Initiatives to establish National Women Council to pursue interests of this important social group encountered a similar unnecessary hurdle, as the ruling party’s women wing all along assumed it was the natural outfit qualified to speak for women in the country.

Now that we are told plans to establish a National Youth Council are at an advanced stage, we can sigh with relief and hope that finally the powers of the day have seen light and are determined to make the longstanding project a reality. This is a good first step, but some questions can still be raised.

To what extent are key stakeholders being involved in the formation of this institution designed to serve them? How independent will the anticipated baby be?

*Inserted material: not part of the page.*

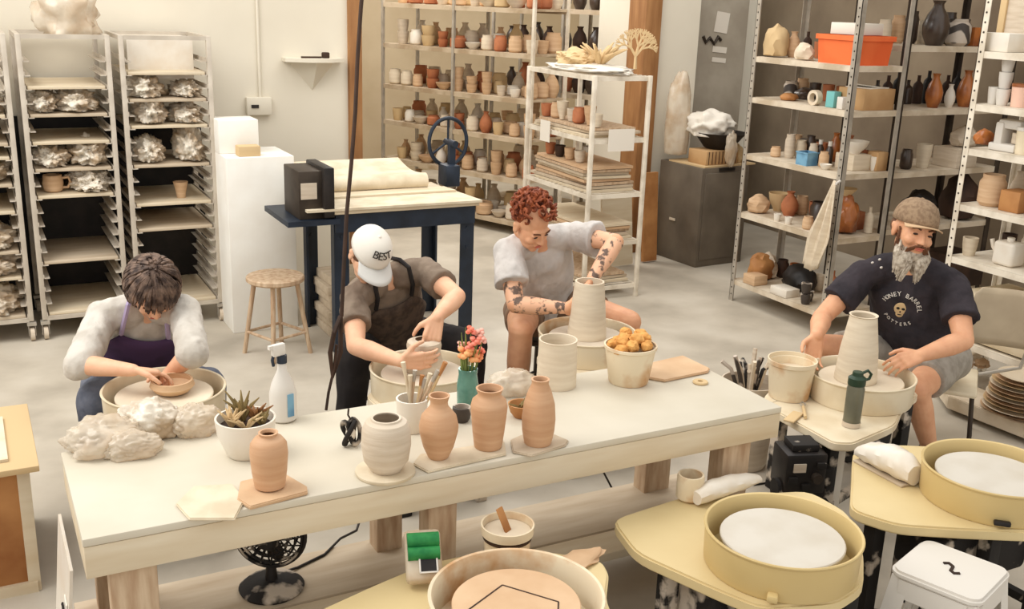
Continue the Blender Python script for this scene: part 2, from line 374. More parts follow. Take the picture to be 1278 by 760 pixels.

Some observers note that creating a National Youth Council is not enough. The latitude of operation such a body gets as well as the financial and manpower empowerment it is given matter a lot for it to be effective. We already have enough toothless bull-dogs in the name of national institutions.

As for the envisaged government initiated youth bank, there is not much to say apart from also welcoming the long overdue initiative. A few months back there were reports that the ruling party plans to assist its youth wing to establish a youth bank, apparently to serve the youth countrywide. Some people smelt a rat.

The relief here is that the government supported bank, which is likely to serve the interests of all, irrespective of political or any other differences is in the offing. Indeed, creation of both important institutions is possible and as the slogan goes, where there is a will, there is a way.